Haiti is slippery. It's hard to get hold of. Sometimes it bites.


Look at this entry for January 27, 2001:

The government, anxious to avoid all criticism, dispatches a phalanx of PNH to provide security for Convergence. Threats have been called in. Indeed, arrests are made when two men are caught with anti-Convergence leaflets and bag loads of throwing stones. Oddly, it's Convergence who appeals for their release. Both men are identified as members of a Convergence affiliate.

Had this charade not been unmasked, the State Department and the New York Times would doubtless have been decrying, a la Gillman and Goss, Aristide-inspired acts of violence.


Indeed, this is the same tactic that did take place in the attempted coup on Chavez in 2002. And in that case, it worked - the opposition sat snipers onto the pro-Chavez crowd and then filmed the crowd returning fire, which film they broadcast to the world saying that Chavez was slaughtering a peaceful opposition crowd of protestors. That was the news that was carried in the U.S. In fact, no opposition members were killed. The deaths were all Chavez supporters. But, as Stan Goff says in his remarks about Haiti...."facts have never been obstacles to Republicans."

Back to 2004:

All warnings that the finger would give way to the hand are coming to pass. Hopefully the Aristide government will take all action necessary to secure the nation, and if they do they will be vilified by the US press. That's why we need to get this story out there now, so there is at least some perspective to help the left avoid heading down the wrong path. Aristide needs to wage a ruthless fight to retake each of those towns in turn, to acknowledge that the macouto-bourgeoisie is waging a civil war, and to state that this is war, openly, in order to do what is necessary. If not, then the right-wing paramilitaries will maintain the initiative, they will operate within the logic of war, and they will topple Aristide's government and clamp down yet again on popular sovereignty, with assistance from the hegemon to the north.

To stay abreast of developments in Haiti without relying on the capitalist press, go to the English section of www.haiti-progres.com.


And now, perhaps you will see an extra callousness in Bush's proclamation today that we will refuse entry to any Haitian refugee from a civil war that we have been stirring.

With Haiti inching toward civil war, President George W. Bush said yesterday the U.S. Coast Guard would turn back any Haitians fleeing in boats to U.S. shores.

That declaration - which was essentially an affirmation of current policy - drew swift denunciations from critics, who called it inhumane and racist. Also, about 20 members of the Congressional Black Caucus told Bush in an impassioned meeting that the United States must be prepared to use force and offer aid to prevent total chaos in Haiti.

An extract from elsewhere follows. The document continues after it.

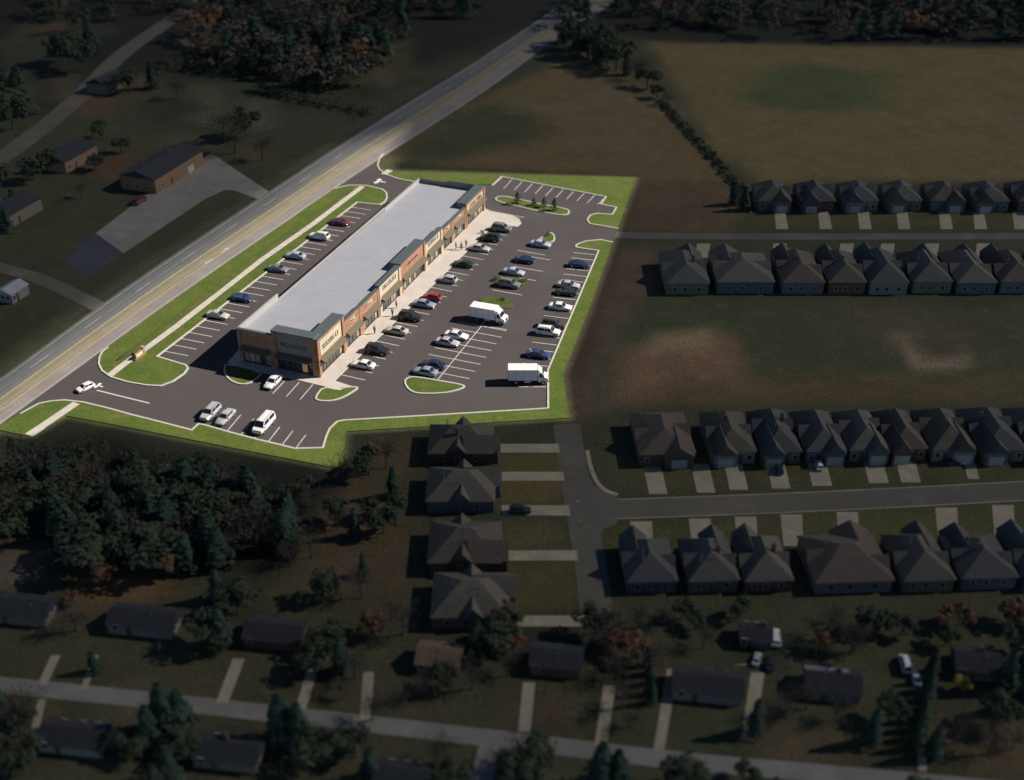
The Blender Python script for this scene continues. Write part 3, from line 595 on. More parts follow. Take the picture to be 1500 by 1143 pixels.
def make_vehicle(kind):
    S = SPEC[kind]; root = thing('parked_car', None, None)
    b = MB(); b.loft([ring(*s) for s in S['st']]); bo = fixn(b.build('body', M['p_white'], root, smooth=38))
    xb0, xt0, xt1, xb1, zb, zr = S['cab']; wbm = S['st'][3][5]+.02; wtp = wbm*.80
    def cr(x, z, w_, dz=0): return [(x, -w_, z), (x, w_, z)]
    c = MB(); zb_ = zb-.06
    # cabin shell with a crowned roof
    vs = [(xb0, -wbm, zb_), (xb0, wbm, zb_), (xb1, wbm, zb_), (xb1, -wbm, zb_), (xt0, -wtp, zr-.05), (xt0, wtp, zr-.05), (xt1, wtp, zr-.05), (xt1, -wtp, zr-.05),
          (xt0-.15, -wtp*.8, zr), (xt0-.15, wtp*.8, zr), (xt1+.15, wtp*.8, zr), (xt1+.15, -wtp*.8, zr)]
    c.add(vs, [(0, 1, 5, 4), (1, 2, 6, 5), (2, 3, 7, 6), (3, 0, 4, 7), (4, 5, 9, 8), (5, 6, 10, 9), (6, 7, 11, 10), (7, 4, 8, 11), (8, 9, 10, 11)])
    fixn(c.build('cabin', M['p_white'], root, smooth=30))
    def pane(name, q, n, inset=.09):
        ctr = sum((Vector(p) for p in q), Vector())/4; nn = (Vector(q[1])-Vector(q[0])).cross(Vector(q[3])-Vector(q[0])).normalized()
        if nn.dot(Vector(n)) < 0: nn = -nn
        pts = [ctr+(Vector(p)-ctr)*(1-inset)+nn*.012 for p in q]; m = MB(); m.add([tuple(p) for p in pts]+[tuple(p-nn*.01) for p in pts], [(0, 1, 2, 3), (7, 6, 5, 4), (0, 4, 5, 1), (1, 5, 6, 2), (2, 6, 7, 3), (3, 7, 4, 0)])
        return fixn(m.build(name, M['cglass'], root))
    pane('windshield', [vs[0], vs[1], vs[5], vs[4]], (1, 0, .5)); pane('rear_window', [vs[3], vs[2], vs[6], vs[7]], (-1, 0, .5), .12)
    for sg in (-1, 1):
        # side glass is two panes with a pillar between
        def sp(x, t):  # point on the side plane at x and height fraction t
            return Vector((x, sg*(wbm+(wtp-wbm)*t), zb_+(zr-.05-zb_)*t))
        def edge(t, f):
            a = xb0+(xt0-xb0)*t; b2 = xb1+(xt1-xb1)*t; return a+(b2-a)*f
        for f0, f1 in ((.06, .47), (.51, .95)):
            q = [sp(edge(.2, f0), .2), sp(edge(.2, f1), .2), sp(edge(.9, f1), .9), sp(edge(.9, f0), .9)]; pane('side_window', q, (0, sg, .3), 0)
    fx = S['st'][1][0]; rx = S['st'][-2][0]; z0 = S['st'][1][3]; zr_ = S['st'][-2][3]; wd = S['st'][1][1]
    for sg in (-1, 1):
        m = MB(); m.box(fx-.2, fx+.07, sg*wd*.60-.16, sg*wd*.60+.16, z0-.14, z0+.02); m.build('headlight', M['lamp'], root)
        m = MB(); m.box(rx-.07, rx+.2, sg*wd*.72-.13, sg*wd*.72+.13, zr_-.16, zr_+.04); m.build('tail_light', M['tail'], root)
        m = MB(); m.box(xb0-.35, xb0-.18, sg*(wbm+.16)-.09, sg*(wbm+.16)+.09, zb-.02, zb+.13); m.build('wing_mirror', M['trim'], root)
        for x in S['wb']:
            m = MB(); wv = S['st'][3][1]-.10; m.cyl((x, sg*wv, S['wr']), (0, 1, 0), S['wr'], .23, 16); wo = m.build('wheel', M['tyre'], root, smooth=50)
            m = MB(); m.cyl((x, sg*(wv+.065), S['wr']), (0, 1, 0), S['wr']*.62, .12, 12); m.build('rim', M['rim'], wo)
    m = MB(); m.box(fx+.02, fx+.13, -.5, .5, .30, .42); m.build('grille', M['trim'], root)
    m = MB(); m.box(S['st'][-1][0]-.02, S['st'][-1][0]+.1, -.26, .26, .5, .62); m.build('number_plate', M['wframe'], root)
    if kind in ('suv', 'van'):
        for sg in (-1, 1):
            m = MB(); m.box(xt1+.2, xt0-.1, sg*wtp*.82-.03, sg*wtp*.82+.03, zr, zr+.06); m.build('roof_rail', M['trim'], root)
    for o in root.children:
        if o.name.split('.')[0] in ('body', 'cabin'): o.material_slots[0].link = 'OBJECT'; o.material_slots[0].material = M['p_white']
    return root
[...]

At the White House, Bush told reporters, "I have made it abundantly clear to the Coast Guard that we will turn back any refugee that attempts to reach our shore." He spoke amid growing concerns that the rebellion against Haitian President Jean-Bertrand Aristide will lead to a new exodus of boat people.
  Newsday article

There is a saying in Haiti. If you don't say 'Good morning' to the devil, he will eat you. If you do say 'Good morning' to the devil... he will eat you.